Leonardo UK and 2Excel Aviation’s Excalibur flight test aircraft is becoming a key airborne laboratory for technologies linked to Britain’s future combat air capability.
The modified Boeing 757 is being used to test sensors, communications systems, mission technologies, and integration approaches associated with the Global Combat Air Programme. Operated by 2Excel Aviation and developed with Leonardo UK, the former airliner gives engineers a large flying testbed years before a GCAP fighter prototype is available.
Excalibur’s technical value lies in its size and flexibility. A Boeing 757 provides space for engineers, operators, mission racks, power-hungry test equipment, computing systems, antennas, and experimental installations that would be difficult to accommodate inside a fighter-sized aircraft during early development. That makes it suited to testing complex electronic systems under real flight conditions while leaving room for modification and instrumentation.
The aircraft began life as a Boeing 757-256, entering service with Iberia in 2000 before passing through several operators. It later joined Titan Airways as G-POWH, was stored in 2022, and was acquired by 2Excel Aviation in 2023. Its new role as G-FTAI places it inside one of the UK’s most technically demanding aerospace programmes.
Excalibur is intended to support work around Integrated Sensing and Non-Kinetic Effects, and Integrated Communications Systems. Those areas sit at the centre of the GCAP fighter concept. Future combat aircraft will have to collect, process, protect, and distribute large volumes of information while operating in contested environments alongside crewed and uncrewed assets.
That requirement moves aircraft development away from a purely platform-led model. Airframe performance remains critical, but operational value will depend heavily on sensing, communications, onboard processing, and update speed as threats change. Excalibur provides a way to expose those systems to altitude, motion, vibration, temperature variation, electromagnetic interference, line-of-sight constraints, and real operator workload.

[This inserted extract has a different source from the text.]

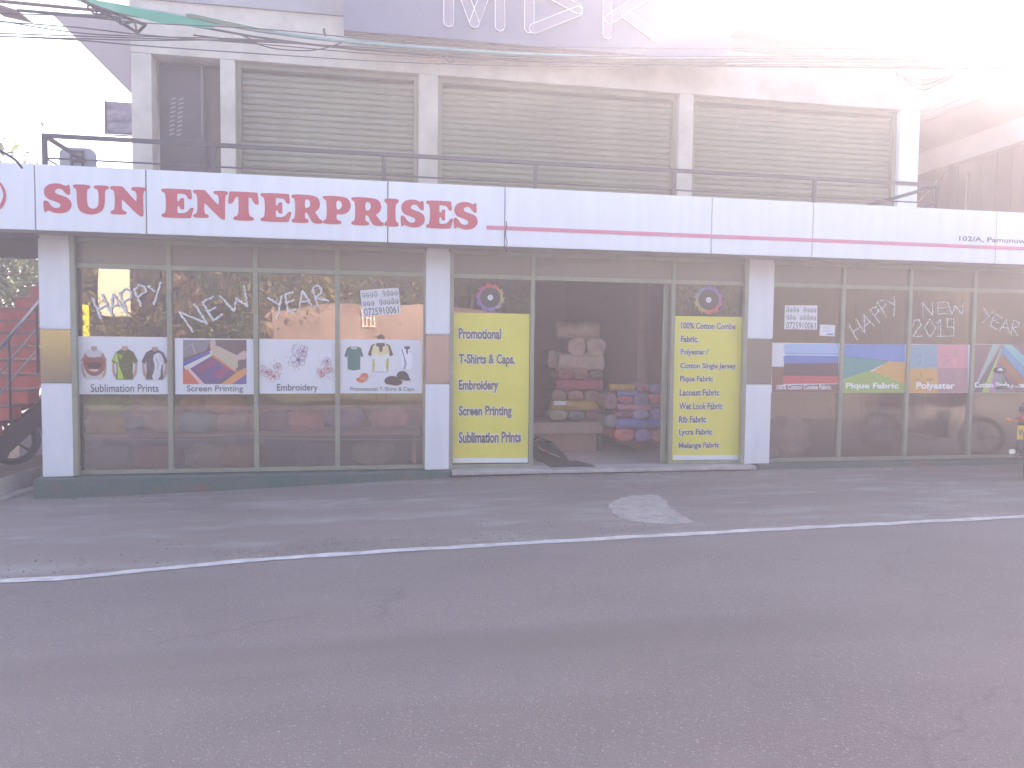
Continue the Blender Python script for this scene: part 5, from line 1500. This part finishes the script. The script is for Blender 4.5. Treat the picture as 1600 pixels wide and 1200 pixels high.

Ground simulation will remain essential, but some integration problems only appear in the air. Antennas interact with airframe geometry, sensors behave differently outside the laboratory, communications links encounter interference and coverage variation, and mission systems must process information in real time while operators judge whether the output is usable.
The use of Excalibur reflects a wider aerospace engineering shift towards de-risking complex systems before the final platform is ready. Flight-test aircraft, digital twins, hardware-in-the-loop rigs, and representative test environments are increasingly being used to compress learning cycles. Finding integration problems late is expensive on any major programme, and in defence aviation it can undermine schedule credibility.
GCAP’s industrial context adds further pressure. The UK, Italy, and Japan are trying to deliver a sixth-generation combat aircraft by the mid-2030s while preserving workshare, sovereign capability, export potential, and supply-chain resilience. The aircraft will draw on expertise across BAE Systems, Leonardo, Mitsubishi Heavy Industries, Rolls-Royce, MBDA, and wider supply networks.
The programme also links with the growing importance of test infrastructure in aerospace and defence electronics. Leonardo UK’s extended five-year agreement covering Keysight test equipment services shows how calibration, repair, digital asset management, and lifecycle support sit behind modern defence engineering operations. Future combat air systems will need that discipline at greater scale across radar, communications, electronic warfare, avionics, and mission systems.
Excalibur is not a production aircraft, but it will influence production decisions. Flight testing can shape system architecture, packaging, cooling, electromagnetic compatibility, maintenance concepts, operator interfaces, qualification plans, and supplier specifications. Decisions made inside a testbed eventually turn into manufacturing drawings, test procedures, and supply-chain requirements.
The aircraft’s transformation also shows how existing platforms can be repurposed into sophisticated engineering infrastructure. A retired airliner may look far removed from a future combat aircraft, but its cabin volume, electrical capacity, endurance, and modification potential make it a useful development environment. In a programme where software, sensors, and networks may define capability as much as aerodynamics, that flying laboratory role is strategically important.
GCAP will attract the most attention when a prototype aircraft appears. Much of the programme’s success, however, will be shaped earlier, inside testbeds such as Excalibur, where engineers can find out whether ambitious systems survive real flight conditions.